Over the past year, across the series of its five episodes, Tales from the Borderlands showed itself to be just short of a true comedic masterpiece. Mixing phenomenal writing, some of the best Telltale has managed so far, great voice work, and taking full advantage of the Borderlands setting, Tales from the Borderlands delivered in story, characters, action, and hilarity the way few games can ever even dream.

Simply put, episode 5, “The Vault of the Traveler” continues that high bar right on to the end. It’s therefore incredibly unfortunate, even with such great material on the surface, the lack of behind the scenes technical stability disrupts and mars the experience overall.

As far as delivering a satisfying climax and conclusion to the series though, “The Vault of the Traveler” certainly doesn’t disappoint. After the cliffhanger at the end of episode 4, things are bleak, and Telltale expertly doesn’t simply shrug that weight away, instead leaning into the Rhys’ rather dire predicament, making the end result massively impactful to the Borderlands universe overall. Ultimately, in what is arguably one of the best scenes of any Telltale game to date, the player is treated to the final confrontation (at least for now, maybe) between Jack and Rhys, a fitting, surprisingly emotional, conclusion to their story arc together throughout the series.

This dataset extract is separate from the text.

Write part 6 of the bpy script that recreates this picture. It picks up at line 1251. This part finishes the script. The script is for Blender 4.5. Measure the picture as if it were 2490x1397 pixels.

But the lovably awful Handsome Jack aside, the real meat of “The Vault of the Traveler” is focused on just that: the vault. As big and unseemly as you would expect any alien vault of immeasurable wealth to be, the vault of the traveler, and specifically Gortys’ ability to open it, becomes the true driving force of the episode, telling a story that spans the entire emotional spectrum effortlessly.

Finally connecting the past narrative with the present, the reveal of what has really been going on not only offered a satisfying surprise, but managed to change the way I looked at the story overall. Even into the latter half of the episode, “The Vault of the Traveler” still had me hooked with surprises and questions being answered around every corner.

What gives the finale its real feeling of epic conclusion however, is just how well Telltale uses the push for, and fallout from, the vault to bring together all the major story threads from throughout the series. All the sudden decisions I had made previously, and entirely forgot about in episodes since, were seemingly just as important as the decisions I made two minutes ago. This cohesiveness for the game as a whole was something I just didn’t expect, and was delighted to see. And best of all, by bringing in the story threads from previous episodes, it made the ending of Tales from the Borderlands feel all the more tailored and achieved by me and my actions, stretching all the way back to the beginning.


My only real complaint from a narrative point of view is that, due to the structure of the ending, the player is forced to pick and choose the end of what side-character story arcs to see. While an interesting structure, that pays off in the end by showcasing the side characters you care about the most, all while adding replayability, it felt odd wanting to see how a certain couple of characters ended up and not being able to.

The episode’s true problem however comes from the complete other side of the game-making equation. Over the past few years, even as Telltale has carved out a place for itself, delivering excellent narrative adventures, game after game, those games have never been applauded for running particularly smooth. Frequent long load screens and even chuggy animations have plagued all of the developer’s titles. But episode 5 of Tales from the Borderlands is the first time the technical issues actually impaired my ability to play the game.

While not a universal problem, most copies of the game running just fine, during my experience playing on the PS4 “The Vault of the Traveler” routinely froze on multiple loading screens. In one such instance, quitting the game and replaying the entire previous scene (because check points only take place after the loading screens) solved the issue and I was able to continue. In a second instance however, no matter the number of times I quit the game and replayed the previous scene, “The Vault of the Traveler” froze on the same loading screen. Only after completely deleting and redownloading the entire game twice was the issue resolved.


While it is a true testament to the unbelievable strength of Tales from the Borderlands’ characters and narrative that within minutes of finally getting past the dreaded loading screen I was laughing and entirely immersed in the experience once more, it is also true that, in the end, I actually spent just as much time frustrated with the game as I did playing and enjoying it.

When it worked, and replaying it since I have yet to encounter even the hint of a problem, Tales from the Borderlands delivered an excellent conclusion with its finale. Tying together numerous loose story threads, answering all the questions I had, and even giving me a few new questions for the inevitable next season, “The Vault of the Traveler” is among some of the best narrative work Telltale has done. Overall, I can’t recommend Tales from the Borderlands enough, which makes it all the more disappointing that the technical side of things simply couldn’t maintain the same quality as the rest of the game.